With all the recent controversy concerning Annie Leibovitz and her financial situation I was interested to read something about her and her work. This was the first photography book I have read that is about a specific artists work and in particular written by the artist. Much of my reading to date has centred on history of photography or critical theory, interesting in their own right, but rather dry. I am half way through the text book, had to stop reading as I got to an image that, perhaps on a plane, might have upset the child sitting next to me (need to start again)! I am also working through 1 or 2 books by John Szarkowski, fascinating history and great critical insight, but not really pot boilers.
Annie's book was refreshing to read, the insight into the process she used and the challenge of working with her subjects was a fascinating story. She balanced her discussion between technique and management of the creative process. Her pursuit of perfection led her to stitching multiple medium format images together and then the realization that a 35mm frame provided as much insight into the subject. This resonated as I am far too concerned about buying the next lens, looking for that elusive new experience rather than what I will actually create with that new piece of glass.
I have no illusion that I will ever do the kind of work she does, not do I want to, but her story provided a glimpse into the soul of a photographer rather than the photograph. The upside is that I now find myself trying to balance the study of the historical evolution of photography and critical understanding thereof, with an appreciation of what modern photographers are doing. My book shelf is starting to complain and Amazon are adding me to their frequent flier program (I wish).
However, photographically I am still in the point and click stage, I can happily shoot 200, 300, or more images of random subjects in a day, but without purpose. I guess I am struggling to find my metier, a subject or genre to focus on and develop. Prior to the course I thought of myself very firmly as an underwater photographer, a very technical discipline obsessed with sharpness and equipment, versus composition. The challenge of framing a 2cm long subject through a 100mm macro lens whilst hanging upside down on the edge of a reef in current, mask slowly filling with water and forever aware of the deeply poisonous nature of the subject was photographic heaven.
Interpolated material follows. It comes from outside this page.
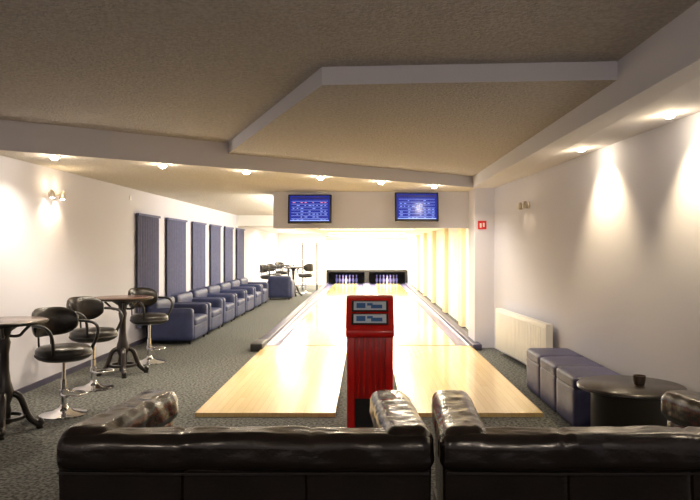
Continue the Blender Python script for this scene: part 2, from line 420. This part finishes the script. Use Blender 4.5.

Reading Annie's book and others has really led to me questioning my motivation to photograph, not whether to shoot, but what to shoot. Underwater I am pretty good, not special, but able to teach technique to others, above water I haven't a clue and the further I progress with the course the less I really understand about what I do. F-stops, shutter speed, ISO, it is all just a mathematical expression of photography, what is it that makes an image good rather than bad, and what IS good versus bad, and even does it matter?
OK, a lot of introspection, but that is what a blog is good for. At this point, just a couple of months into the course I feel a change in how I see photography - I am just not sure what the change is or where it is going. In the meantime it is Autumn and an early start tomorrow might yield a couple of interesting if frigid images, time to go!